> _DATA EXTRACT_
★ ★ ★ ★
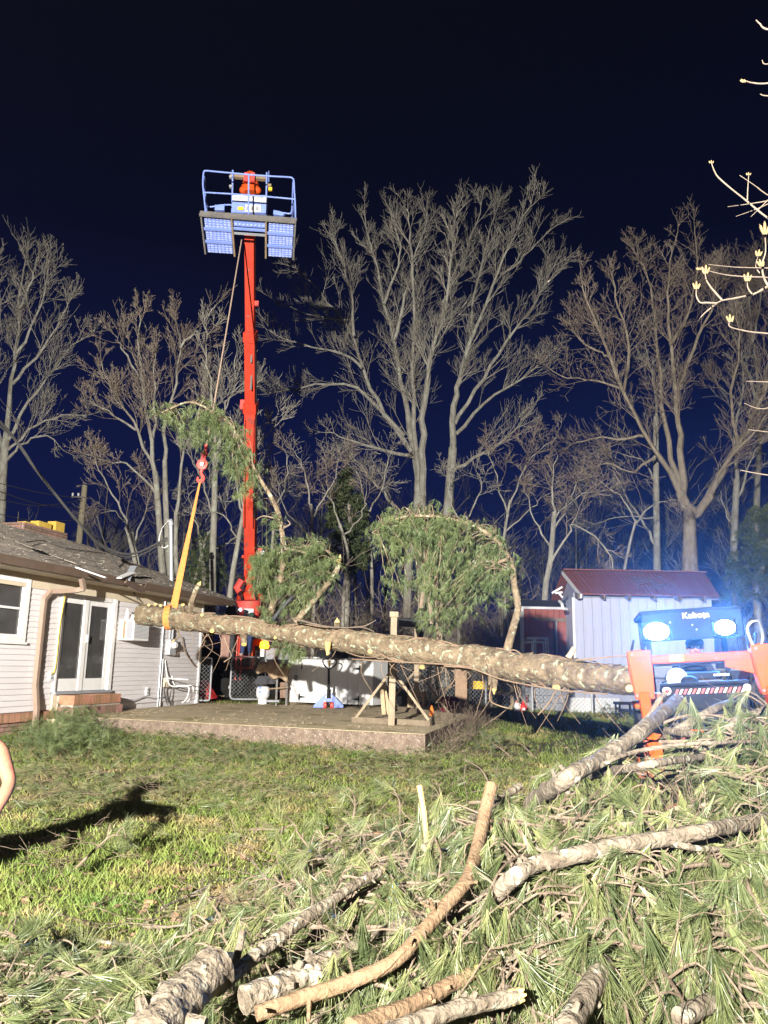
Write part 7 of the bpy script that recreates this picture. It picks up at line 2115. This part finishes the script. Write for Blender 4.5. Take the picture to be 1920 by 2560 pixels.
log('branch_stick', 'grey curved branch at the right edge top of the pile', 'branch', [(1798, 1842), (1825, 1815), (1858, 1793), (1930, 1768)], 8, 9, y0=5.2, y1=5.3, n=9)
log('branch_stick', 'long thin bare branch arching across the upper pile to the right edge', 'branch', [(1480, 1945), (1509, 1910), (1591, 1879), (1688, 1863), (1785, 1857), (1940, 1852)], 6, 4.5, y0=4.9, y1=4.9, n=8, rise=.24)
log('pine_branch', 'knobby branch with yellow cut knots below the long arching branch', 'branch', [(1480, 1935), (1591, 1918), (1669, 1904), (1790, 1888)], 12, 8, y0=4.8, y1=4.8, end1='broken', rise=.24)
log('branch_stick', 'forked branch rising from the knobby branch', 'branch', [(1669, 1902), (1700, 1868), (1760, 1858), (1800, 1850)], 7, 4, y0=4.75, y1=5.0, n=8)
log('pine_branch', 'spotted branch running right from the leaning thick log', 'branch', [(1625, 1822), (1690, 1830), (1747, 1838), (1838, 1850)], 10, 8, y0=5.55, y1=5.5)
log('pine_log', 'long curved pale log crossing the middle of the pile to the right edge', 'log', [(1180, 2290), (1280, 2198), (1338, 2160), (1435, 2139), (1533, 2118), (1610, 2104), (1708, 2087), (1785, 2073), (1940, 2046)], 20, 17, y0=3.4, y1=4.1, rise=.27)
log('branch_stick', 'grey branch just under the long curved log near the right edge', 'branch', [(1599, 2106), (1688, 2112), (1762, 2122), (1940, 2126)], 8, 6, y0=3.7, y1=3.7, n=9, rise=.24)
log('pine_branch', 'smooth brown club like branch standing up at the pile front', 'branch', [(1230, 1962), (1213, 2030), (1196, 2109), (1169, 2197), (1115, 2263), (1057, 2329), (987, 2402), (871, 2456), (756, 2494), (640, 2535)], 15, 17, 'brownbark', y0=3.75, y1=2.75, rough=.04, rise=.27)
log('yellow_stick', 'upright stick with peeling yellow bark left of the club branch', 'stick', [(1049, 1966), (1055, 2000), (1061, 2039), (1068, 2112)], 7, 6.5, 'split', y0=4.4, y1=4.35, end0='cut')
log('pine_branch', 'grey straight branch sloping up behind the club branch', 'branch', [(1060, 2120), (1080, 2109), (1161, 2058), (1300, 1965)], 9, 9, y0=4.2, y1=4.9)
log('pine_log', 'straight spotted log at the left flank of the pile', 'log', [(540, 2470), (640, 2390), (740, 2313), (871, 2224), (952, 2178)], 19, 10, y0=2.95, y1=3.75, end1='cut', rise=.2)
log('pine_log', 'thick buried log behind the lower club branch', 'log', [(610, 2500), (770, 2435), (910, 2371), (1062, 2308)], 30, 25, y0=2.85, y1=3.35)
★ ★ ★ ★
Please set down each line of the data above exactly as written, without the pictures.

Write part 7 of the bpy script that recreates this picture. It picks up at line 2115. This part finishes the script. Write for Blender 4.5. Take the picture to be 1920 by 2560 pixels.
log('branch_stick', 'grey curved branch at the right edge top of the pile', 'branch', [(1798, 1842), (1825, 1815), (1858, 1793), (1930, 1768)], 8, 9, y0=5.2, y1=5.3, n=9)
log('branch_stick', 'long thin bare branch arching across the upper pile to the right edge', 'branch', [(1480, 1945), (1509, 1910), (1591, 1879), (1688, 1863), (1785, 1857), (1940, 1852)], 6, 4.5, y0=4.9, y1=4.9, n=8, rise=.24)
log('pine_branch', 'knobby branch with yellow cut knots below the long arching branch', 'branch', [(1480, 1935), (1591, 1918), (1669, 1904), (1790, 1888)], 12, 8, y0=4.8, y1=4.8, end1='broken', rise=.24)
log('branch_stick', 'forked branch rising from the knobby branch', 'branch', [(1669, 1902), (1700, 1868), (1760, 1858), (1800, 1850)], 7, 4, y0=4.75, y1=5.0, n=8)
log('pine_branch', 'spotted branch running right from the leaning thick log', 'branch', [(1625, 1822), (1690, 1830), (1747, 1838), (1838, 1850)], 10, 8, y0=5.55, y1=5.5)
log('pine_log', 'long curved pale log crossing the middle of the pile to the right edge', 'log', [(1180, 2290), (1280, 2198), (1338, 2160), (1435, 2139), (1533, 2118), (1610, 2104), (1708, 2087), (1785, 2073), (1940, 2046)], 20, 17, y0=3.4, y1=4.1, rise=.27)
log('branch_stick', 'grey branch just under the long curved log near the right edge', 'branch', [(1599, 2106), (1688, 2112), (1762, 2122), (1940, 2126)], 8, 6, y0=3.7, y1=3.7, n=9, rise=.24)
log('pine_branch', 'smooth brown club like branch standing up at the pile front', 'branch', [(1230, 1962), (1213, 2030), (1196, 2109), (1169, 2197), (1115, 2263), (1057, 2329), (987, 2402), (871, 2456), (756, 2494), (640, 2535)], 15, 17, 'brownbark', y0=3.75, y1=2.75, rough=.04, rise=.27)
log('yellow_stick', 'upright stick with peeling yellow bark left of the club branch', 'stick', [(1049, 1966), (1055, 2000), (1061, 2039), (1068, 2112)], 7, 6.5, 'split', y0=4.4, y1=4.35, end0='cut')
log('pine_branch', 'grey straight branch sloping up behind the club branch', 'branch', [(1060, 2120), (1080, 2109), (1161, 2058), (1300, 1965)], 9, 9, y0=4.2, y1=4.9)
log('pine_log', 'straight spotted log at the left flank of the pile', 'log', [(540, 2470), (640, 2390), (740, 2313), (871, 2224), (952, 2178)], 19, 10, y0=2.95, y1=3.75, end1='cut', rise=.2)
log('pine_log', 'thick buried log behind the lower club branch', 'log', [(610, 2500), (770, 2435), (910, 2371), (1062, 2308)], 30, 25, y0=2.85, y1=3.35)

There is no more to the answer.